__Problem description__: Print the listing as it stands, omitting all images.

__Information shown__:
BEGIN

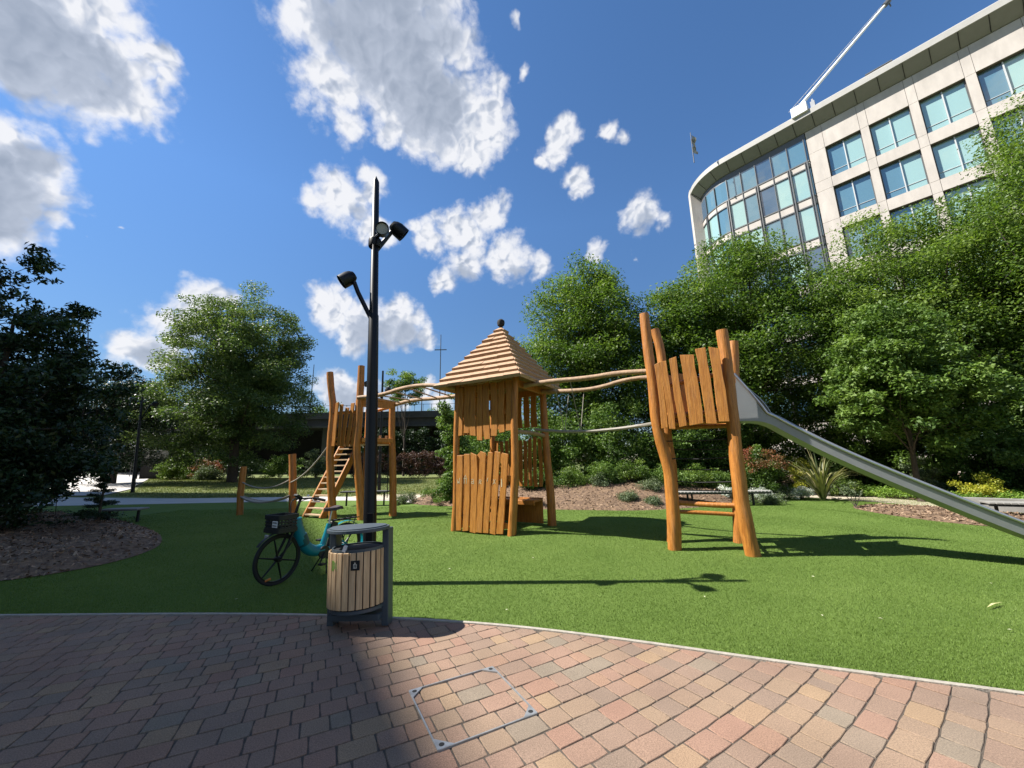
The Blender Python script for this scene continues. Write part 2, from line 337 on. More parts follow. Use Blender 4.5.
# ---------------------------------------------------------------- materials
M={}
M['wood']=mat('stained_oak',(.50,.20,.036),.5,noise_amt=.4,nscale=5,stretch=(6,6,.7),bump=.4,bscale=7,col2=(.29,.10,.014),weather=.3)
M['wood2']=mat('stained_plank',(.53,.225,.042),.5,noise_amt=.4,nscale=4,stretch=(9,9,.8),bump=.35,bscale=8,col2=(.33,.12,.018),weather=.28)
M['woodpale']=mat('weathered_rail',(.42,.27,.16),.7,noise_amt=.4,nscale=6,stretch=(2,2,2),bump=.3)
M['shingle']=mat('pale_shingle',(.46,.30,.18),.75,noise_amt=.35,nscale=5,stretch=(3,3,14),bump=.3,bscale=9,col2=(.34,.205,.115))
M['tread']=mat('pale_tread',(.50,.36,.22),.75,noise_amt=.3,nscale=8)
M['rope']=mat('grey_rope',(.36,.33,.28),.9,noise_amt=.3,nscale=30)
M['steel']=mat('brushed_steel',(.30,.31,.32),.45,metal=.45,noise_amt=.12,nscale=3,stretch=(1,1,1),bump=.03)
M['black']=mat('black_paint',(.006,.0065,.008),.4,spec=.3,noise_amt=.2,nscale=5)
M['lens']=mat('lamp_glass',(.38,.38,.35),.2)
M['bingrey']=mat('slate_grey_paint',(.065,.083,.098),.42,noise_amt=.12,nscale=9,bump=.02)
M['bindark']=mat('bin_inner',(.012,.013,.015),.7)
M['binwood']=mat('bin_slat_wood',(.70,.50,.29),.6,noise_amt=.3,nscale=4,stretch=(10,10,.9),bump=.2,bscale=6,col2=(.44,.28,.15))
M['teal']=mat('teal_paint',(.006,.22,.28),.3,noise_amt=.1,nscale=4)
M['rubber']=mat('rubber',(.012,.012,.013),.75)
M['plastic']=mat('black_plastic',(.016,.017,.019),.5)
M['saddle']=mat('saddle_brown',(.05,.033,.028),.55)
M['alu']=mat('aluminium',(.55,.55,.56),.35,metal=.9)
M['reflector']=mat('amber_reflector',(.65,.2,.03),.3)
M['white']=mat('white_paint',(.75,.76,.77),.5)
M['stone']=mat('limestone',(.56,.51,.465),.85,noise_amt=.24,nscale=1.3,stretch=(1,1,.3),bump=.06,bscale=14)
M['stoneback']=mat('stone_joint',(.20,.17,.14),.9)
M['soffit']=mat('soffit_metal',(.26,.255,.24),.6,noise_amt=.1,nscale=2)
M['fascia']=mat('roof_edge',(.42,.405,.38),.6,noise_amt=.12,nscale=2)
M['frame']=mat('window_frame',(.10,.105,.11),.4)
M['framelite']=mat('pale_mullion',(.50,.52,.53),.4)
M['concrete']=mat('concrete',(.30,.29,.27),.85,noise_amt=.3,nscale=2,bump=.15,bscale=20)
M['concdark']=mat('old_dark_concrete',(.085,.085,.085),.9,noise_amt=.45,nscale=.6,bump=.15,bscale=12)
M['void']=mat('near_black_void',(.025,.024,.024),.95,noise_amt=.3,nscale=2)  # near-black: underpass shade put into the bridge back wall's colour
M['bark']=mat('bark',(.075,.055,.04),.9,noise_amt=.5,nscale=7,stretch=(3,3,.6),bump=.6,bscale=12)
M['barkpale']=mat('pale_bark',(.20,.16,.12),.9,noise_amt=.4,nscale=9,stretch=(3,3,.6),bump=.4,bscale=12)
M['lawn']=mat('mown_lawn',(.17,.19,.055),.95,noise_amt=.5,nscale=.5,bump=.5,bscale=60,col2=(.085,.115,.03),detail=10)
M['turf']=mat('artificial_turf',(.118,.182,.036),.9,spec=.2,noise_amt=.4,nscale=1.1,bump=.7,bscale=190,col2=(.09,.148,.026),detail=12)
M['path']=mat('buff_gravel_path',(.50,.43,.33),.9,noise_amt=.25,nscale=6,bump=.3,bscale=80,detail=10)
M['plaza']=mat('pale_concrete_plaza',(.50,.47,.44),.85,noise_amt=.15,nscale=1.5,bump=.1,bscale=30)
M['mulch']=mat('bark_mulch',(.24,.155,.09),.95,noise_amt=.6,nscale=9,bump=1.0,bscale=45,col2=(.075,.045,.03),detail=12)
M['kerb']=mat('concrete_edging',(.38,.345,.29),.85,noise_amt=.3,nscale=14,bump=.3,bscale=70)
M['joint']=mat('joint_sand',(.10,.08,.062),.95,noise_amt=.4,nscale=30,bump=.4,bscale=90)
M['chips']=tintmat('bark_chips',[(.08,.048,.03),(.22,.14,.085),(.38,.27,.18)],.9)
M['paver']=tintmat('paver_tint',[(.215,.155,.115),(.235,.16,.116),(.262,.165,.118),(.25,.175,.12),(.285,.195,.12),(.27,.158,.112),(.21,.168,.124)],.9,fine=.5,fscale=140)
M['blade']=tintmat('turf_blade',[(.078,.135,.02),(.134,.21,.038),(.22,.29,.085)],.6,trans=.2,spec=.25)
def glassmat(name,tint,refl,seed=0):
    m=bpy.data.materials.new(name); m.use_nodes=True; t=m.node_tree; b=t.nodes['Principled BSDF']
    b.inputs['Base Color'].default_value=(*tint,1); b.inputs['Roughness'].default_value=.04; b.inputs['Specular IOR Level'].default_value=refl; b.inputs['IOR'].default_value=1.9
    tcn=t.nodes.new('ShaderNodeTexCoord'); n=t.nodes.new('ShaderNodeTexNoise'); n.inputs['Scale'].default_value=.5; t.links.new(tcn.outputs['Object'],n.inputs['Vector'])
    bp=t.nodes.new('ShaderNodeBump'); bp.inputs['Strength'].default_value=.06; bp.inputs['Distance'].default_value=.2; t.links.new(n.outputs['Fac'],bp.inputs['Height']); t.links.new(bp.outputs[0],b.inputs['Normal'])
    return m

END

__Task answer__:
The Blender Python script for this scene continues. Write part 2, from line 337 on. More parts follow. Use Blender 4.5.
# ---------------------------------------------------------------- materials
M={}
M['wood']=mat('stained_oak',(.50,.20,.036),.5,noise_amt=.4,nscale=5,stretch=(6,6,.7),bump=.4,bscale=7,col2=(.29,.10,.014),weather=.3)
M['wood2']=mat('stained_plank',(.53,.225,.042),.5,noise_amt=.4,nscale=4,stretch=(9,9,.8),bump=.35,bscale=8,col2=(.33,.12,.018),weather=.28)
M['woodpale']=mat('weathered_rail',(.42,.27,.16),.7,noise_amt=.4,nscale=6,stretch=(2,2,2),bump=.3)
M['shingle']=mat('pale_shingle',(.46,.30,.18),.75,noise_amt=.35,nscale=5,stretch=(3,3,14),bump=.3,bscale=9,col2=(.34,.205,.115))
M['tread']=mat('pale_tread',(.50,.36,.22),.75,noise_amt=.3,nscale=8)
M['rope']=mat('grey_rope',(.36,.33,.28),.9,noise_amt=.3,nscale=30)
M['steel']=mat('brushed_steel',(.30,.31,.32),.45,metal=.45,noise_amt=.12,nscale=3,stretch=(1,1,1),bump=.03)
M['black']=mat('black_paint',(.006,.0065,.008),.4,spec=.3,noise_amt=.2,nscale=5)
M['lens']=mat('lamp_glass',(.38,.38,.35),.2)
M['bingrey']=mat('slate_grey_paint',(.065,.083,.098),.42,noise_amt=.12,nscale=9,bump=.02)
M['bindark']=mat('bin_inner',(.012,.013,.015),.7)
M['binwood']=mat('bin_slat_wood',(.70,.50,.29),.6,noise_amt=.3,nscale=4,stretch=(10,10,.9),bump=.2,bscale=6,col2=(.44,.28,.15))
M['teal']=mat('teal_paint',(.006,.22,.28),.3,noise_amt=.1,nscale=4)
M['rubber']=mat('rubber',(.012,.012,.013),.75)
M['plastic']=mat('black_plastic',(.016,.017,.019),.5)
M['saddle']=mat('saddle_brown',(.05,.033,.028),.55)
M['alu']=mat('aluminium',(.55,.55,.56),.35,metal=.9)
M['reflector']=mat('amber_reflector',(.65,.2,.03),.3)
M['white']=mat('white_paint',(.75,.76,.77),.5)
M['stone']=mat('limestone',(.56,.51,.465),.85,noise_amt=.24,nscale=1.3,stretch=(1,1,.3),bump=.06,bscale=14)
M['stoneback']=mat('stone_joint',(.20,.17,.14),.9)
M['soffit']=mat('soffit_metal',(.26,.255,.24),.6,noise_amt=.1,nscale=2)
M['fascia']=mat('roof_edge',(.42,.405,.38),.6,noise_amt=.12,nscale=2)
M['frame']=mat('window_frame',(.10,.105,.11),.4)
M['framelite']=mat('pale_mullion',(.50,.52,.53),.4)
M['concrete']=mat('concrete',(.30,.29,.27),.85,noise_amt=.3,nscale=2,bump=.15,bscale=20)
M['concdark']=mat('old_dark_concrete',(.085,.085,.085),.9,noise_amt=.45,nscale=.6,bump=.15,bscale=12)
M['void']=mat('near_black_void',(.025,.024,.024),.95,noise_amt=.3,nscale=2)  # near-black: underpass shade put into the bridge back wall's colour
M['bark']=mat('bark',(.075,.055,.04),.9,noise_amt=.5,nscale=7,stretch=(3,3,.6),bump=.6,bscale=12)
M['barkpale']=mat('pale_bark',(.20,.16,.12),.9,noise_amt=.4,nscale=9,stretch=(3,3,.6),bump=.4,bscale=12)
M['lawn']=mat('mown_lawn',(.17,.19,.055),.95,noise_amt=.5,nscale=.5,bump=.5,bscale=60,col2=(.085,.115,.03),detail=10)
M['turf']=mat('artificial_turf',(.118,.182,.036),.9,spec=.2,noise_amt=.4,nscale=1.1,bump=.7,bscale=190,col2=(.09,.148,.026),detail=12)
M['path']=mat('buff_gravel_path',(.50,.43,.33),.9,noise_amt=.25,nscale=6,bump=.3,bscale=80,detail=10)
M['plaza']=mat('pale_concrete_plaza',(.50,.47,.44),.85,noise_amt=.15,nscale=1.5,bump=.1,bscale=30)
M['mulch']=mat('bark_mulch',(.24,.155,.09),.95,noise_amt=.6,nscale=9,bump=1.0,bscale=45,col2=(.075,.045,.03),detail=12)
M['kerb']=mat('concrete_edging',(.38,.345,.29),.85,noise_amt=.3,nscale=14,bump=.3,bscale=70)
M['joint']=mat('joint_sand',(.10,.08,.062),.95,noise_amt=.4,nscale=30,bump=.4,bscale=90)
M['chips']=tintmat('bark_chips',[(.08,.048,.03),(.22,.14,.085),(.38,.27,.18)],.9)
M['paver']=tintmat('paver_tint',[(.215,.155,.115),(.235,.16,.116),(.262,.165,.118),(.25,.175,.12),(.285,.195,.12),(.27,.158,.112),(.21,.168,.124)],.9,fine=.5,fscale=140)
M['blade']=tintmat('turf_blade',[(.078,.135,.02),(.134,.21,.038),(.22,.29,.085)],.6,trans=.2,spec=.25)
def glassmat(name,tint,refl,seed=0):
    m=bpy.data.materials.new(name); m.use_nodes=True; t=m.node_tree; b=t.nodes['Principled BSDF']
    b.inputs['Base Color'].default_value=(*tint,1); b.inputs['Roughness'].default_value=.04; b.inputs['Specular IOR Level'].default_value=refl; b.inputs['IOR'].default_value=1.9
    tcn=t.nodes.new('ShaderNodeTexCoord'); n=t.nodes.new('ShaderNodeTexNoise'); n.inputs['Scale'].default_value=.5; t.links.new(tcn.outputs['Object'],n.inputs['Vector'])
    bp=t.nodes.new('ShaderNodeBump'); bp.inputs['Strength'].default_value=.06; bp.inputs['Distance'].default_value=.2; t.links.new(n.outputs['Fac'],bp.inputs['Height']); t.links.new(bp.outputs[0],b.inputs['Normal'])
    return m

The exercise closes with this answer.